Jonah the gymnast....a season of growth

Do you remember this? 


I do.  Jonah does.  It was a long two months and it meant no gymnastic competitions at all last season for Jonah.  I think looking back it was a good break for Jonah.  But, it was also very hard for him not to be with his teammates and to watch them succeed.   Losing last season meant Jonah was really excited to begin his season in December.  With such high hopes for the season who knew the road we would all travel with Jonah this season.

In January we went to Colorado to ski and for a gymnastics meet at the Air Force Academy.  The morning of the meet Jonah did not want to compete.  He was complaining of being sick, nervous, and who knows what else.  Drew talked to him.  I talked to him.  Ultimately we let his coach handle the situation and Jonah competed that day.

Two weeks later Jonah did the same thing.  He said he didn't want to compete.  He was nervous.  His stomach hurt.  He wouldn't eat or drink anything.  He ended up competing that day and the next.  Two weeks later the same thing again.  This time it was awful.  Jonah was actually literally sick and I was over it.

Jonah loves gymnastics. He has loved gymnastics since he was just two years old.  He loves and respects Coach Bill.  He likes his teammates.  He knows his skills.  It just did not make sense at all.  Jonah had no clue how to fix what was wrong and neither did I or Drew.  Drew and Jonah met with Coach Bill.  I met with Jonah's teacher.  I had a long, hard discussion with Jonah about what was happening.  He cried.  I cried.  We hugged and we made some changes. 

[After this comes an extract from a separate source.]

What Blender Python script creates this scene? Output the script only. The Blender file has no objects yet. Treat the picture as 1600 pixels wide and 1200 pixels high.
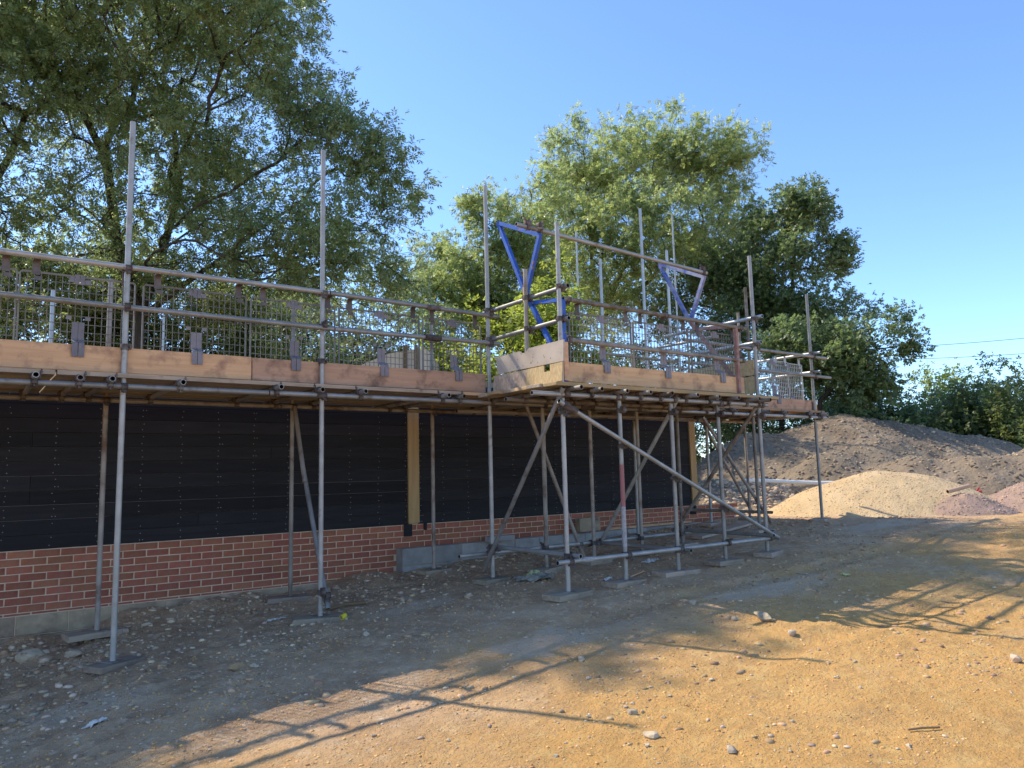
import bpy, math, random
import numpy as np
from mathutils import Matrix, Vector

# ---------------------------------------------------------------- camera, world, sun, exposure
scene = bpy.context.scene
col = scene.collection
EYE = 1.6
cam_r = Vector((0.80486462, -0.59299964, -0.02333178))
cam_u = Vector((-0.05121174, -0.10856935, 0.99276888))
cam_f = Vector((0.59124471, 0.79784969, 0.11775217))
cd = bpy.data.cameras.new('camera')
cam = bpy.data.objects.new('camera', cd)
col.objects.link(cam)
cam.matrix_world = Matrix(((cam_r.x, cam_u.x, -cam_f.x, 0), (cam_r.y, cam_u.y, -cam_f.y, 0),
                           (cam_r.z, cam_u.z, -cam_f.z, EYE), (0, 0, 0, 1)))
cd.sensor_fit = 'HORIZONTAL'
cd.sensor_width = 36.0
cd.lens = 1172.5 / 1600 * 36
cd.clip_start = 0.05
cd.clip_end = 3000
scene.camera = cam

SUN_AZ = math.radians(28.0)      # from +Y towards -X
SUN_EL = math.radians(46.5)
world = bpy.data.worlds.new('World')
scene.world = world
world.use_nodes = True
wn = world.node_tree
wn.nodes.clear()
sky = wn.nodes.new('ShaderNodeTexSky')
sky.sky_type = 'NISHITA'
sky.sun_disc = False
sky.sun_elevation = SUN_EL
sky.sun_rotation = -SUN_AZ
sky.altitude = 0
sky.air_density = 0.8
sky.dust_density = 0.15
sky.ozone_density = 6.5
bg = wn.nodes.new('ShaderNodeBackground')
bg.inputs['Strength'].default_value = 0.15
wo = wn.nodes.new('ShaderNodeOutputWorld')
wn.links.new(sky.outputs[0], bg.inputs['Color'])
wn.links.new(bg.outputs[0], wo.inputs['Surface'])
sl = bpy.data.lights.new('sun', 'SUN')
sl.energy = 2.8
sl.angle = math.radians(0.53)
sl.color = (1.0, 0.91, 0.76)
sun = bpy.data.objects.new('sun', sl)
col.objects.link(sun)
sdir = Vector((-math.sin(SUN_AZ) * math.cos(SUN_EL), math.cos(SUN_AZ) * math.cos(SUN_EL), math.sin(SUN_EL)))
sun.rotation_euler = sdir.to_track_quat('Z', 'Y').to_euler()
sun.location = (0, 0, 30)
scene.view_settings.view_transform = 'Standard'
scene.view_settings.look = 'None'
scene.view_settings.exposure = 1.2
scene.view_settings.gamma = 1.0
scene.view_settings.use_curve_mapping = False

rng = np.random.default_rng(11)
random.seed(5)

# ---------------------------------------------------------------- noise
_G = np.random.default_rng(3).random((256, 256))
def vnoise(x, y):
    xi = np.floor(x).astype(int); yi = np.floor(y).astype(int)
    fx = x - xi; fy = y - yi
    fx = fx * fx * (3 - 2 * fx); fy = fy * fy * (3 - 2 * fy)
    a = _G[xi % 256, yi % 256]; b = _G[(xi + 1) % 256, yi % 256]
    c = _G[xi % 256, (yi + 1) % 256]; d = _G[(xi + 1) % 256, (yi + 1) % 256]
    return (a * (1 - fx) + b * fx) * (1 - fy) + (c * (1 - fx) + d * fx) * fy - 0.5

def smooth(a, b, t):
    s = np.clip((t - a) / (b - a), 0, 1)
    return s * s * (3 - 2 * s)

PX = [-60, -3, 0.4, 1.1, 2.9, 4.1, 4.9, 6.5, 8.2, 11.6, 15, 30, 400]
PZ = [-0.6, -0.22, -0.02, 0.10, 0.24, 0.33, 0.38, 0.46, 0.54, 0.70, 0.72, 0.8, 0.9]
def ground_base(x, y):
    p = np.interp(x, PX, PZ)
    k = 0.5 + 0.5 * smooth(2.0, 6.5, y)
    k = np.maximum(k, smooth(6, 11, x))
    return p * k

def ground_h(x, y):
    x = np.asarray(x, float); y = np.asarray(y, float)
    h = ground_base(x, y)
    near = 1 - smooth(14, 40, np.hypot(x, y))
    rough = 0.55 + 0.9 * smooth(4.0, 7.0, y - 0.2 * x) + 0.5 * (vnoise(x * 1.1 + 70, y * 1.1) > 0.12)
    h = h + 0.03 * vnoise(x * 0.7 + 3, y * 0.7) + near * (0.014 * vnoise(x * 2.9, y * 2.9 + 7)
        + rough * (0.013 * vnoise(x * 7.3 + 1, y * 7.3) + 0.011 * vnoise(x * 16, y * 16 + 2) + 0.008 * vnoise(x * 31 + 9, y * 31)))
    # faint wheel ruts running past the scaffold
    for c in (3.55, 5.15):
        d = y - (c - 0.02 * x + 0.10 * vnoise(x * 0.5 + c, y * 0)) 
        h = h - near * 0.022 * np.exp(-(d / 0.13) ** 2) * smooth(3.5, 5.5, x) + near * 0.010 * np.exp(-((np.abs(d) - 0.2) / 0.06) ** 2) * smooth(3.5, 5.5, x)
    h = h + near * 0.05 * np.maximum(vnoise(x * 5.5 + 40, y * 5.5 + 11) - 0.08, 0) * smooth(5.5, 7.5, y)
    # soil banked against the wall footing and a dug hollow in front of the bay
    h = h + smooth(7.9, 8.9, y) * (1 - smooth(4.3, 4.7, x)) * (0.06 + 0.16 * vnoise(x * 1.9, y * 1.2 + 5.5) + 0.05 * vnoise(x * 7, y * 7))
    h = h - 0.07 * np.exp(-(((x - 4.8) / 0.42) ** 2 + ((y - 5.05) / 0.22) ** 2))
    return h

def gh(x, y):
    return float(ground_h(np.array([x]), np.array([y]))[0])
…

It was so hard because it broke my heart to see Jonah struggle so much with something that he really loves.  It broke my heart to see his sad eyes.  Jonah has never known what to do with his emotions.  He is such a stuffer until he bursts.  Well he was bursting slowly and it killed me to see all the pieces falling slowly to the ground.  It also killed me that I or Drew did not see this coming.  Raising these kids is beyond hard.  We didn't see it coming, but we were all about finding a solution and teaching Jonah how to manage better.

Jonah has started learning how to manage his anxiety/stress/nervousness or whatever it is that was causing him such distress.  Drew and I have learned how to help him better.  The changes to our schedule have helped him.  It has been a learning process for all of us.  He is doing better in school.  He is smiling when he leaves the gym and hasn't complained about meets since February.





Since February Jonah has steadily done better at each and every meet.  His AA has consistently improved.  He works hard each day at the gym and sticks to his new routine.  He uses his strategies to get him through the stressful moments at school and at the gym.  I am so proud of him.


Jonah qualified for the 2016 Region III Gymnastics meet at his state meet.   A regional meet where gymnasts from six states compete.  It is the highest achievement for a men's level 6 gymnast.  He didn't just barely qualify.  He qualified with an AA of 56 (50 was qualifying).  Jonah knows that he is not the gymnast who will win at the meet.  He also knows that he won't medal.  But, what he does know is that he achieved more this season than he thought was possible.   He knows that Friday is all about having fun, doing his best, and enjoying his success.  He has overcome a lot this season emotionally, mentally, and physically.  The tears I cried with him in February were sad tears.  The tears I cry now are just absolute happy tears for my Jonah. 

Go get 'em Friday Jonah!!!!  We love you!!!!